While a majority of games were played indoors, most notably at what's now known as Hersheypark Arena, Penn State was hardly unique among colleges who played on outdoor rinks, with game cancellations a regular occurrence for away games as well. One example is Cornell, which played on Beebe Lake when PSU visited on January 5, 1944 and lost 8-1. For that one completed game, there were at least three others scheduled in Ithaca - on February 15, 1941, February 26, 1943 and February 1, 1947 (yes, PSU played in 1947, contrary to what you'll see just about anywhere else) - cancelled due to mild weather. In fact, the inconsistency of the outdoor ice caused Cornell to drop their program altogether in 1948. Unfortunately, the similarity to PSU ends there. CU built Lynah Rink, where they still play today, and reinstated hockey in 1957.

If one's willing to accept a slightly more flexible definition of "outside," there are more recent instances. In 1995 and 1997, the Icers played games at the Geneva Recreation Complex, home of the NCAA Division III Hobart College Statesmen (incidentally, Hobart now shares an ECAC West conference affiliation with Neumann). While the facility is now fully enclosed, prior to 2007 it was not.

Image: Hobart and William Smith athletics

I was unable to locate a picture of the GRC in its pre-2007 state, but see that glass behind the far goal and down the far side? Imagine that's not there, and you get the idea. All of the rink's 500 seats are located down the previously-open side (with the benches on the near side), so I imagine it was a blast to watch a game there in the middle of a Finger Lakes region winter. Or to try and keep freeloaders from entering through the open side.

The Icers had mixed success there, opening the 1997-1998 ACHA championship season with a 6-2 win, but losing 6-5 in overtime three seasons prior after entering the third period with a 5-2 lead and surrendering the tying goal with 19 seconds left. Joe Battista, never one to mince words early in his coaching career, wasn't pleased.
"We just pissed away a golden opportunity, we made some real bonehead plays. We definitely played well enough to win this game."
West Virginia, a frequent Icers opponent through the years (although at the Ice Pavilion the vast majority of the time), also formerly played in an open rink. While the Morgantown Ice Arena was constructed in 1979, it was not fully enclosed until 1997.
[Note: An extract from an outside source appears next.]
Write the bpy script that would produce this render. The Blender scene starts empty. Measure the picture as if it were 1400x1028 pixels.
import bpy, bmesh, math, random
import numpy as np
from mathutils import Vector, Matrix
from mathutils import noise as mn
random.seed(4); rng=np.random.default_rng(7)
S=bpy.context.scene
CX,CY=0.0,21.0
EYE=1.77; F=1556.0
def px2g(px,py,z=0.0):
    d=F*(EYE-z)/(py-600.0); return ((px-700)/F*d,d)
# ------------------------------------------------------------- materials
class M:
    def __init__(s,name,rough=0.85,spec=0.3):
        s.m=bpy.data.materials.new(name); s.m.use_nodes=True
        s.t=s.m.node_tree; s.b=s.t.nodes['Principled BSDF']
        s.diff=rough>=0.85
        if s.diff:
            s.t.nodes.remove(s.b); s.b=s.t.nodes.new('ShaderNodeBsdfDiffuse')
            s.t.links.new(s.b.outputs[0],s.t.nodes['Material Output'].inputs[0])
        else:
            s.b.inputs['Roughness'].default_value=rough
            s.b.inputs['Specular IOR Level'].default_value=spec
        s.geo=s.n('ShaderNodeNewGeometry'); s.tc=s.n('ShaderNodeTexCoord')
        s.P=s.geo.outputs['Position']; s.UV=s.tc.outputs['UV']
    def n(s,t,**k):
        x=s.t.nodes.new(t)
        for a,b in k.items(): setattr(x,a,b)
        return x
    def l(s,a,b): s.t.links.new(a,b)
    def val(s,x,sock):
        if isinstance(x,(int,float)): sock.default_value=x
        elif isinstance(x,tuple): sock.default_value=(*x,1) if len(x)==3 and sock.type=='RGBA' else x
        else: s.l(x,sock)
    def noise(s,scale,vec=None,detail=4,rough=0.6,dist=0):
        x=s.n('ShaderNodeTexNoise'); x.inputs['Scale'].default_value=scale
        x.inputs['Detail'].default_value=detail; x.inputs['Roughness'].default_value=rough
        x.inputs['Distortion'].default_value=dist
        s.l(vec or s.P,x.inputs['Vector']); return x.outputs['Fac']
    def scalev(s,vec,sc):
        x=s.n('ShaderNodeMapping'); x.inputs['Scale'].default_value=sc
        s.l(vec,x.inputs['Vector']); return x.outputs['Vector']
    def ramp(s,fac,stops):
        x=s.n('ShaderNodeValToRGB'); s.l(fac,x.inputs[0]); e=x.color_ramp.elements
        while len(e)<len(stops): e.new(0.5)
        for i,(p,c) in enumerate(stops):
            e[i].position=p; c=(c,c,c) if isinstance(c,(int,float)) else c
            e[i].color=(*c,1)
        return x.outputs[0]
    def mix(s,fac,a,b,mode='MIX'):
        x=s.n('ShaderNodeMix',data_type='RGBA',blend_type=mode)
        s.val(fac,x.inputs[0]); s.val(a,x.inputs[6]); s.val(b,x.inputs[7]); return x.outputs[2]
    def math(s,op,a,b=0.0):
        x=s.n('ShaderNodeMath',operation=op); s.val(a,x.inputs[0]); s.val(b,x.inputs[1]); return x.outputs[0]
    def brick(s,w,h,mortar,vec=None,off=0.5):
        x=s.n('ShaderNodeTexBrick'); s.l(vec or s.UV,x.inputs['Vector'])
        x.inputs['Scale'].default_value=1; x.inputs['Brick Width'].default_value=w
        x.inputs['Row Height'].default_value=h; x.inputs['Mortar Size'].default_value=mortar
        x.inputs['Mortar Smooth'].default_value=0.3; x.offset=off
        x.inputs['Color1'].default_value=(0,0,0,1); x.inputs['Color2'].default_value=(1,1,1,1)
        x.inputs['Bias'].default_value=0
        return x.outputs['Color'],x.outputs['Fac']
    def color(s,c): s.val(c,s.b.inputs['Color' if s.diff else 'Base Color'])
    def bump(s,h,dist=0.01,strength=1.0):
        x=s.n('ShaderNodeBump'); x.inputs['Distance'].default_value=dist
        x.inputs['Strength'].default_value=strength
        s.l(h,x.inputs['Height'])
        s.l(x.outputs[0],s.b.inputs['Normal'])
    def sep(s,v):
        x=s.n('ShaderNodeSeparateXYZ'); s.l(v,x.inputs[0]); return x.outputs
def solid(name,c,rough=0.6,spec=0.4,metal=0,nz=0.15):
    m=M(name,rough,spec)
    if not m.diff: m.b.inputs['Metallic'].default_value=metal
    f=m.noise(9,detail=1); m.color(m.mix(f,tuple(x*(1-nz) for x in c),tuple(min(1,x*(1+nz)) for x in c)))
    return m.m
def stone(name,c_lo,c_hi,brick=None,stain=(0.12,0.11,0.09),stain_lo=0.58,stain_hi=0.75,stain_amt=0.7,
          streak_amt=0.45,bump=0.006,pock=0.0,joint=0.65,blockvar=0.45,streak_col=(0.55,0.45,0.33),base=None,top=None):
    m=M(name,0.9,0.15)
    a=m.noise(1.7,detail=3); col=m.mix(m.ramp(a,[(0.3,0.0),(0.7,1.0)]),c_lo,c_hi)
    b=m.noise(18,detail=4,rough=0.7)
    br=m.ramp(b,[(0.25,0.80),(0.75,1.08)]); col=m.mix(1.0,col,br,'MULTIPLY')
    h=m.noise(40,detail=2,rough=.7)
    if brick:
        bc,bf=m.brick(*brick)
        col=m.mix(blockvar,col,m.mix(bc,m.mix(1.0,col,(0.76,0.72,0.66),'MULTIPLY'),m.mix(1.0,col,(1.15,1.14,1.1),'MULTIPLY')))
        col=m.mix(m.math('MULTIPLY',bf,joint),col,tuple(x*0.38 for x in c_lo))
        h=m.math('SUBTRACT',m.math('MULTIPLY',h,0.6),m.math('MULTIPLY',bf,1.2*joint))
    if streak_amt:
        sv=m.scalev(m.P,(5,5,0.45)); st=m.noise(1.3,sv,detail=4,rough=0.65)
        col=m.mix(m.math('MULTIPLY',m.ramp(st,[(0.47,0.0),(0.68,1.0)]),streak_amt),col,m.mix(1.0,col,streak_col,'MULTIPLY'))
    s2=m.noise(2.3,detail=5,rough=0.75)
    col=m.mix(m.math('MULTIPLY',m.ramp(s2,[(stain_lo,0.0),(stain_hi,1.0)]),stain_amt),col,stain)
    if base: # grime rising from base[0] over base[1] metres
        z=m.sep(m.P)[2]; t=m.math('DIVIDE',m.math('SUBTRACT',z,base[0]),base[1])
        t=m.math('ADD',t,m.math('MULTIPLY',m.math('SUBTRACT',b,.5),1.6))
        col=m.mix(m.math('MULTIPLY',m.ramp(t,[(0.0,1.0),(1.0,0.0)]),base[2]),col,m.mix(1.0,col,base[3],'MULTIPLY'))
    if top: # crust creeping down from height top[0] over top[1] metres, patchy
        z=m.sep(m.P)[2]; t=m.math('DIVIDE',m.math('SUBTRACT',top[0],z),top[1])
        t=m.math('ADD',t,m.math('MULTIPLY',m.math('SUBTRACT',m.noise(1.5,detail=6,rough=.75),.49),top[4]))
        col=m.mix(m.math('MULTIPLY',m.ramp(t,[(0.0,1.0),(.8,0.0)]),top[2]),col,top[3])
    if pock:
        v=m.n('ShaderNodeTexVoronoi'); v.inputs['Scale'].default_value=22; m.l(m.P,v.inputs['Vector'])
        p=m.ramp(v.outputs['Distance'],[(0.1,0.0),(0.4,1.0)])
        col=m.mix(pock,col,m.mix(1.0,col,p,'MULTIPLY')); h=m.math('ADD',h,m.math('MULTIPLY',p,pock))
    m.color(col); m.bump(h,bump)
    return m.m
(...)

As with Hobart, the internet failed to deliver the ideal picture. But it's pretty easy to tell where the original pavilion-style roof ends and the fill-ins begin. Former WVU coach Brian Bronk felt that his team had a home ice advantage prior to enclosure.
"Our rink is so unique. The elements really play into our favor. It [is] a big advantage."
Advantage or not, the Icers didn't seem to notice, winning 10-0 on Valentine's Day 1997 in their last pre-enclosure visit.

Those later pieces of Icers history bring us full circle in a sense, to the original Ice Pavilion, the rink that arrived several years too late to save the original varsity program. It was constructed in 1954 as a full-on outdoor rink, then had a roof added in 1959 and walls in 1962. PSU didn't have a formal hockey team during this time, but played in the (by then) indoor venue from the Icers' founding in 1971 until 1978 when it was converted to an indoor track and turf facility (it was demolished in 1999 to make way for the now-infamous Lasch Football Building).

Post-roof, pre-walls.

The loss of The Pavilion to football and indoor track forced the Icers to play home games in Mechanicsburg and practice on flooded tennis courts (by that time, on the other side of campus) for two years until the present-day Ice Pavilion opened in 1981 - a situation that did not sit very well with those associated with the hockey program at the time. Undoubtedly, 13 days from today will mark a much happier foray into the elements.